▶ _WHAT THE EXERCISE ASKS_
Going through the material below, please gather all lines with the word "this" in them.

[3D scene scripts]

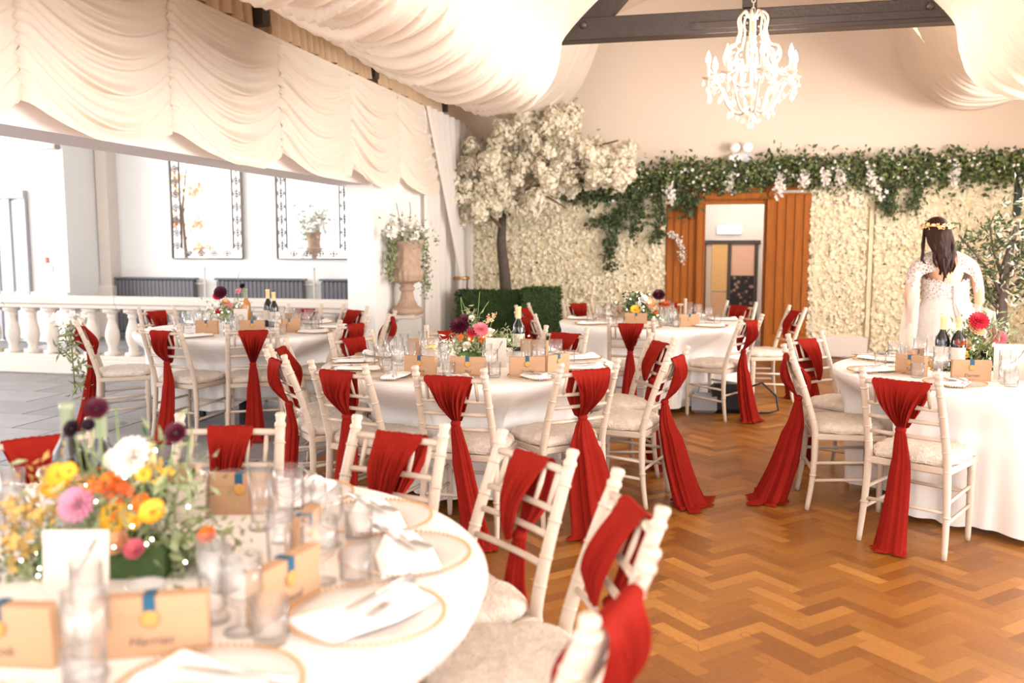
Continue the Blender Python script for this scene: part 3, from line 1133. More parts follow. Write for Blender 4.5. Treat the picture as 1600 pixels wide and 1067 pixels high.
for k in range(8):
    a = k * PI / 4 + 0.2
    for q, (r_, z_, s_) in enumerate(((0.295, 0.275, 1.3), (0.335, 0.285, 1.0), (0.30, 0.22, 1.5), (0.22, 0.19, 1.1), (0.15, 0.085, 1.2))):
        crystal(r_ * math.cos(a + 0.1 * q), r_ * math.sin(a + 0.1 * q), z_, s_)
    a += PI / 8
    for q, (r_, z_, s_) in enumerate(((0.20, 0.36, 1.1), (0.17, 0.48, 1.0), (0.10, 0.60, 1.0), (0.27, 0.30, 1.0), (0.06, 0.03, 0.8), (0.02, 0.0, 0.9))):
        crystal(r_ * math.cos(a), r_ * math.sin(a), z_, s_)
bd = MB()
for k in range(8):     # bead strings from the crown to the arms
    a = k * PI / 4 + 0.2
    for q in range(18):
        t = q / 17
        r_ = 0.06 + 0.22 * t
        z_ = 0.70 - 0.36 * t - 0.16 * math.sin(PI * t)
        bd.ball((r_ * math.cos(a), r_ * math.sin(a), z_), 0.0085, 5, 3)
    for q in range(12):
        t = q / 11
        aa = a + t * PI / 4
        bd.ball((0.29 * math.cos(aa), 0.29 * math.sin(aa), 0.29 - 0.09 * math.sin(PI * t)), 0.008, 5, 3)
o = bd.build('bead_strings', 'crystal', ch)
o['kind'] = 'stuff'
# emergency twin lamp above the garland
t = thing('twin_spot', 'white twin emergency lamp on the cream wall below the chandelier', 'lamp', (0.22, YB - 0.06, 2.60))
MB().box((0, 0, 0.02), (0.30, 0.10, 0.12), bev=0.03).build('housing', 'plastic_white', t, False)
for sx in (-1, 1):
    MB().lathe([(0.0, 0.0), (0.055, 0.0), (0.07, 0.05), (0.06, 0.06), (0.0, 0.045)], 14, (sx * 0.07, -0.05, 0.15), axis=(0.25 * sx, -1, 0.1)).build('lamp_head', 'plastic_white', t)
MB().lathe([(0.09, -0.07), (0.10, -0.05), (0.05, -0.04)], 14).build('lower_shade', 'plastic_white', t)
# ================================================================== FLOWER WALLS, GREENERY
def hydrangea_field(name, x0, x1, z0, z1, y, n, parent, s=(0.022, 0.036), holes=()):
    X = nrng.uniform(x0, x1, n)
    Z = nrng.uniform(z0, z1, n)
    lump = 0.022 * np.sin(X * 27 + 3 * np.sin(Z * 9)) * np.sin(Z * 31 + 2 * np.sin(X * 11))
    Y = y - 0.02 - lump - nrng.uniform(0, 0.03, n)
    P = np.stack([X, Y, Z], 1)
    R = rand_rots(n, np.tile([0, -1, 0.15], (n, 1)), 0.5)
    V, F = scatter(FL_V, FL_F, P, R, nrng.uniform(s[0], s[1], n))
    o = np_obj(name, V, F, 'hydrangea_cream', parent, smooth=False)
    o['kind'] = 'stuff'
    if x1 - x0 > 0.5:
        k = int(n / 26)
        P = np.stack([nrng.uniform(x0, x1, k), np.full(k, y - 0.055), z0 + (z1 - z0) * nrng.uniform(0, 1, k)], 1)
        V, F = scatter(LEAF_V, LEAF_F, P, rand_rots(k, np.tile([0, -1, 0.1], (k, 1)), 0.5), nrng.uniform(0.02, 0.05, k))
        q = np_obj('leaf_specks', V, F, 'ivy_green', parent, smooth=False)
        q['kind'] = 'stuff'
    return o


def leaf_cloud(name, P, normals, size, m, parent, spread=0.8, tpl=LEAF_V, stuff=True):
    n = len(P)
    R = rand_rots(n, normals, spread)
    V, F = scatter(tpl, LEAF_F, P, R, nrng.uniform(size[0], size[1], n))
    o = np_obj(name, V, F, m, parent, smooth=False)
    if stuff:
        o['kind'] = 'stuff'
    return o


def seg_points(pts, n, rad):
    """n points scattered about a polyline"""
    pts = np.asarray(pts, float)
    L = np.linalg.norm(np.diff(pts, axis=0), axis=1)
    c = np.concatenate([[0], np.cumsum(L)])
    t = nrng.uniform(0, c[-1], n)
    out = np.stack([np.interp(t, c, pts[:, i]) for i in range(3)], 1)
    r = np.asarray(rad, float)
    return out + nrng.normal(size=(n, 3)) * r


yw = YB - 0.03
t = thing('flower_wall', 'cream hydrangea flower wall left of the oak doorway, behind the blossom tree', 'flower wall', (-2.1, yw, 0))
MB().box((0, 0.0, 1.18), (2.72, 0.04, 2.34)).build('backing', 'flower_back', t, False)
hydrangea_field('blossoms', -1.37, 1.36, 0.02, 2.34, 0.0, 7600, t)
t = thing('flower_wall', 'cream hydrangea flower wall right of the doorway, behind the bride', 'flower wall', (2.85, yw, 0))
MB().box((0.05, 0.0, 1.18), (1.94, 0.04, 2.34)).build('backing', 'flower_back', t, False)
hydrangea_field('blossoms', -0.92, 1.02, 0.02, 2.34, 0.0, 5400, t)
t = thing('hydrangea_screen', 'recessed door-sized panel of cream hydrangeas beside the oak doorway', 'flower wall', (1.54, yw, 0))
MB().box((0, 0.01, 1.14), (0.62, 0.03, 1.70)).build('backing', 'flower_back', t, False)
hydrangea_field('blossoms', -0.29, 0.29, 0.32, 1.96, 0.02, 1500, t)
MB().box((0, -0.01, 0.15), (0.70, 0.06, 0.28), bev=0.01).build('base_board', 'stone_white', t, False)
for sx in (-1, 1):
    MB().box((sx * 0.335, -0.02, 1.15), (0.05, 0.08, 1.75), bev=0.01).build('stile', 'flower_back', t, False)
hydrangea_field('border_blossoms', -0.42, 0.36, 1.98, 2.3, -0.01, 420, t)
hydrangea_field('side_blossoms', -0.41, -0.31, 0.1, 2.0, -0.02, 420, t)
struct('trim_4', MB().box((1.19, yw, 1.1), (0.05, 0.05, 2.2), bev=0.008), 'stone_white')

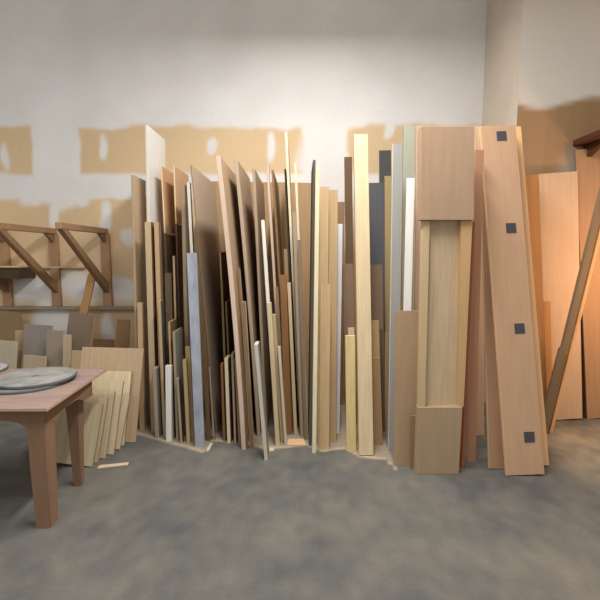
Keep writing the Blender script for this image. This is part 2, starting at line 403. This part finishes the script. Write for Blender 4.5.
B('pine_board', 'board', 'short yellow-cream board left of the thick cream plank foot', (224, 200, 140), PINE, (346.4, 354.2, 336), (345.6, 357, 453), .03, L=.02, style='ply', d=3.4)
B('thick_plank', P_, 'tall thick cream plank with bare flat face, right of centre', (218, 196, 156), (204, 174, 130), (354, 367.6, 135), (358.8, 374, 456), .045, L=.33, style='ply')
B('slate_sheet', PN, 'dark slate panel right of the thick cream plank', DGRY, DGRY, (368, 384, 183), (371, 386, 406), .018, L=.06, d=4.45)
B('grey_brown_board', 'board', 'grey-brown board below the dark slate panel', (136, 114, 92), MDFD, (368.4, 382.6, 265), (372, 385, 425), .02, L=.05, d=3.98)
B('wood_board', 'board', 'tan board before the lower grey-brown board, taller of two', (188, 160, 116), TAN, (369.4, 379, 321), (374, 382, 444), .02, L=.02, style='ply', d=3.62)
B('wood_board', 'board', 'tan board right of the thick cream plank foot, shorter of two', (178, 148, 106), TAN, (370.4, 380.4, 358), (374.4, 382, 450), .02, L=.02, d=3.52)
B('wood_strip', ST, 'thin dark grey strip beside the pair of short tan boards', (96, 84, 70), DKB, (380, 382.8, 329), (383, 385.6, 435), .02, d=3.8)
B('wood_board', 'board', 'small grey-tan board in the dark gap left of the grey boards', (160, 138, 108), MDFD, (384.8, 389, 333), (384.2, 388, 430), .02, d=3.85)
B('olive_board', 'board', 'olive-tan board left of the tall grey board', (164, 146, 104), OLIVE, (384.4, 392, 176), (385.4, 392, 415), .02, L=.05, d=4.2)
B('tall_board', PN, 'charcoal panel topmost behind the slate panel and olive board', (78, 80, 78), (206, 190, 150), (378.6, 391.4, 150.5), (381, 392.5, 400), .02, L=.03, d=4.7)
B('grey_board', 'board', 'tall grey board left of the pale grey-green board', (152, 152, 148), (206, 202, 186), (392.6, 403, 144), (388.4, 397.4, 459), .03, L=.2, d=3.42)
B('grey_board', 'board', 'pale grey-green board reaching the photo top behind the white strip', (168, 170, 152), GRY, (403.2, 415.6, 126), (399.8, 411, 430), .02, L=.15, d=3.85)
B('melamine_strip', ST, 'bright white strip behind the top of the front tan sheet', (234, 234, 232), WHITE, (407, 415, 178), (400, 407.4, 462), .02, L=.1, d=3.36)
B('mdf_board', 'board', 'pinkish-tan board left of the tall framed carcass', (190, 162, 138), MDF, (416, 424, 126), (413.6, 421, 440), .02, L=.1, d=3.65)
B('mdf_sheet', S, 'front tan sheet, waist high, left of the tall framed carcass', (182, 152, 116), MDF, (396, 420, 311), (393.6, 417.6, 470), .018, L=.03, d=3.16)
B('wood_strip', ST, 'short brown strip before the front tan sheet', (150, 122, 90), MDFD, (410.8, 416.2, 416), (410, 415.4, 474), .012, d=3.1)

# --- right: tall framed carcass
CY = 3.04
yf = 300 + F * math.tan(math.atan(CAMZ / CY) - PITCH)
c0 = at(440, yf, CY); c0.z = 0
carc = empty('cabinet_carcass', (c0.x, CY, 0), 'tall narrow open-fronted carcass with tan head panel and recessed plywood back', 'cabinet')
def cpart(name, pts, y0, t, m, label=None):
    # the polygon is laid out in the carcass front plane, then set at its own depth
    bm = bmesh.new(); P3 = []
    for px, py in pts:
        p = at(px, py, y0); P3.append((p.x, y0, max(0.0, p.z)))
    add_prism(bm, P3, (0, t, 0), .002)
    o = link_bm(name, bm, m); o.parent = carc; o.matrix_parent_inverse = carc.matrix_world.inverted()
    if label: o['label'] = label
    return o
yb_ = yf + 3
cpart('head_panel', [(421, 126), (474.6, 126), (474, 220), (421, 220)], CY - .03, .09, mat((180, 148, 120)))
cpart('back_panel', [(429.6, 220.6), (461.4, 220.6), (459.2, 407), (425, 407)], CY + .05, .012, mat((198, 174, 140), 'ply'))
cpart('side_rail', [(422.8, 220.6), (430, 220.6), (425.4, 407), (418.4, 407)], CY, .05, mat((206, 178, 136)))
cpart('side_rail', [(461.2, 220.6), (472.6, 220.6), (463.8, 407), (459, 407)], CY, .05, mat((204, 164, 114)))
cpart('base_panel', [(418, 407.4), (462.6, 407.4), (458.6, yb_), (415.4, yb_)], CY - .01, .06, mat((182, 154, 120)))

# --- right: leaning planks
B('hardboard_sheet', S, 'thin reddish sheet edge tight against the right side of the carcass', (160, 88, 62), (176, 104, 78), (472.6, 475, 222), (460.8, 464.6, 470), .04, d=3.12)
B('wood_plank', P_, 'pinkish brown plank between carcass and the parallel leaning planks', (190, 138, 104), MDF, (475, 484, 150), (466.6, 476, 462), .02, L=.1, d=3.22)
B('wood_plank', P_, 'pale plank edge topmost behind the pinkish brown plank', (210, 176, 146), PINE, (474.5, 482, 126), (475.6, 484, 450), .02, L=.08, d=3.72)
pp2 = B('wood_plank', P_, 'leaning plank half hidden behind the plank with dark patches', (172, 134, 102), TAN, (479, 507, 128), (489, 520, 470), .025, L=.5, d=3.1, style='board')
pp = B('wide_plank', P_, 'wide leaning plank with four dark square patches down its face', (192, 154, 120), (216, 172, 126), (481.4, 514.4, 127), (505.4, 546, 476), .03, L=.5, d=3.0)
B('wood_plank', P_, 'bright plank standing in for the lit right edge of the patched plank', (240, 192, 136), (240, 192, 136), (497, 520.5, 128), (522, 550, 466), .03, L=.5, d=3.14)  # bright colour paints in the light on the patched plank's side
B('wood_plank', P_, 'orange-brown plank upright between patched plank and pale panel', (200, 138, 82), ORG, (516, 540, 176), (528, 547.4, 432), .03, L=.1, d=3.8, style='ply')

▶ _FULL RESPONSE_
Continue the Blender Python script for this scene: part 3, from line 1133. More parts follow. Write for Blender 4.5. Treat the picture as 1600 pixels wide and 1067 pixels high.
Keep writing the Blender script for this image. This is part 2, starting at line 403. This part finishes the script. Write for Blender 4.5.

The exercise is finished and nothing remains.